Avec ses 30 km3 par an, la quantité d’eau transférée par le PLIGHON représentera environ un cinquième de celle impliquée dans le projet le plus ambitieux du monde qu’est NAWAPA XXI, l’Alliance nord américaine pour l’énergie et l’eau, soit 165 km3 par an.

Six grands barrages seront construits sur la rivière Usumacinta et ses affluents, certains en collaboration avec le Guatemala. La vaste plaine côtière et régulièrement inondée s’étendant à travers le Tabasco et le Campeche sera également drainée et ouverte à l’agriculture. Un canal vers l’est, en direction du Yucatan, permettra de soulager la péninsule des pénuries d’eau actuelles. Un second canal vers l’ouest, d’une longueur de 59 km, sera construit pour relier la ville de Villahermosa à la côte du Golfe, transformant cette ville souvent inondée en un grand port intérieur.

La deuxième phase implique le transport de 15 km3 d’eau additionnels le long de la côte Est vers le nord. Des difficultés techniques pour transférer de si vastes quantités d’eau à travers le nœud central du pays nécessiteront cependant de l’électricité d’origine nucléaire. Même chose pour transférer de l’eau de l’autre côté de la Sierra Madre orientale, vers la région du centre-nord constituant l’épicentre de la sécheresse aujourd’hui. Une quantité d’eau supplémentaire (6,8 km3) peut être transportée du sud vers le nord le long de la TzenValle, parallèle à la côte.
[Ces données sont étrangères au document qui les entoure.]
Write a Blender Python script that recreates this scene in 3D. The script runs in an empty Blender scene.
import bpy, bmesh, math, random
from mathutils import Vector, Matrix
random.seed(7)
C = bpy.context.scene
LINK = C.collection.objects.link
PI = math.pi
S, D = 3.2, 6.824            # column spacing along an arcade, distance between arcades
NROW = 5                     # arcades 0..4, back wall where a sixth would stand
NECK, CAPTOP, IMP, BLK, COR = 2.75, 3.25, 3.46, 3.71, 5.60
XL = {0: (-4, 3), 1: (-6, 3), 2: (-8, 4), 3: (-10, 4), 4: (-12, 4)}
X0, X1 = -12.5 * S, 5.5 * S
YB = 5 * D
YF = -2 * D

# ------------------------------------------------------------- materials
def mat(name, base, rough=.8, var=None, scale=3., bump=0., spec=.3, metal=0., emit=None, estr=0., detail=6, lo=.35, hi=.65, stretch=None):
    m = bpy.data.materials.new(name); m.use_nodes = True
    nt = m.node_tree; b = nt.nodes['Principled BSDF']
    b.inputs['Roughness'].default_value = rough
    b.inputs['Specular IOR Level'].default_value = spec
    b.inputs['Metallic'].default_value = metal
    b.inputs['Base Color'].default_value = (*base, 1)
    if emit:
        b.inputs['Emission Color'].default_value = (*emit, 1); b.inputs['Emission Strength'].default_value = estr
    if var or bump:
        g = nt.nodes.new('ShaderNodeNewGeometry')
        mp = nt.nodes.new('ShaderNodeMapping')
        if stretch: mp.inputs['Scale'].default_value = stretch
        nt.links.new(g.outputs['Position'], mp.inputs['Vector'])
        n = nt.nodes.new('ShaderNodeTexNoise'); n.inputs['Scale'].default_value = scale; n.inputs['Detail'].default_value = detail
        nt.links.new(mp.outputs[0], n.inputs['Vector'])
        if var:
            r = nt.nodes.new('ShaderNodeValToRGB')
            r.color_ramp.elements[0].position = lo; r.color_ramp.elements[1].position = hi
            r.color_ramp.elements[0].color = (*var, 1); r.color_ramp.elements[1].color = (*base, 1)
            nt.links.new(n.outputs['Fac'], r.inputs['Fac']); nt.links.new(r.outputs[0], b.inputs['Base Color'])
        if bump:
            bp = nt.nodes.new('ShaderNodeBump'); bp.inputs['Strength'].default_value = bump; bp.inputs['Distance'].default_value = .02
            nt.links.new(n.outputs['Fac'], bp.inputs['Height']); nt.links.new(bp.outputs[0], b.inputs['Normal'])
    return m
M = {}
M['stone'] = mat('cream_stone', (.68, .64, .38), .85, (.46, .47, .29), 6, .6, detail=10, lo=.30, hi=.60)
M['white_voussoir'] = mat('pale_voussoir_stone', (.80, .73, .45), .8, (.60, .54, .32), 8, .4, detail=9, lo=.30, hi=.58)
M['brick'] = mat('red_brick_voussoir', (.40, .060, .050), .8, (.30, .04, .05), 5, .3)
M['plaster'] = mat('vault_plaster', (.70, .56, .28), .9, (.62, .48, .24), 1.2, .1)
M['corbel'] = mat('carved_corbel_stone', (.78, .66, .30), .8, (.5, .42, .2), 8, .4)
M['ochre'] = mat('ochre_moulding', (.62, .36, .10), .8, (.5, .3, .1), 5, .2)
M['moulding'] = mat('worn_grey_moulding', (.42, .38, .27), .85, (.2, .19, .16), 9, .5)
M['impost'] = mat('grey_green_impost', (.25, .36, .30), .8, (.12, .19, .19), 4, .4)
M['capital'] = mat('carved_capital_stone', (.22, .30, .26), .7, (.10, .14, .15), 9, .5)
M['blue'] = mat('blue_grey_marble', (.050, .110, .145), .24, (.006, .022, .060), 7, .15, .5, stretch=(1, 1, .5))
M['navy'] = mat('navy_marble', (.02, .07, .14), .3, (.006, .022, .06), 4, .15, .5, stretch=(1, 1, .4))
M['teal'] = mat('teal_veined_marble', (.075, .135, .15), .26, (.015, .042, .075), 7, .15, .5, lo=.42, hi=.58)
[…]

D’autres projets complémentaires visent à transporter de l’eau du Golfe vers la région du centre-nord. L’un d’entre eux prévoit la construction d’un canal depuis l’extrémité nord de PLHIGON à Monterrey, vers Saltillo puis Torreón, et rejoignant la partie sud de la rivière Conchos, un affluent du Rio Grande dans l’Etat du Chihuahua.

Le PLHIGON et le PLHINO prendront toutefois toute leur importance une fois reliés à NAWAPA par un projet appelé NAWAPA-Plus. Comme le montre la figure 2, la branche orientale de NAWAPA serait reliée aux affluents du Rio Grande (Río Bravo), qui coule le long de la frontière entre le Mexique et les Etats-Unis à partir de cet endroit.

Le Mexique serait ainsi intégré dans un seul système de gestion de l’eau à l’échelle de tout le continent nord-américain.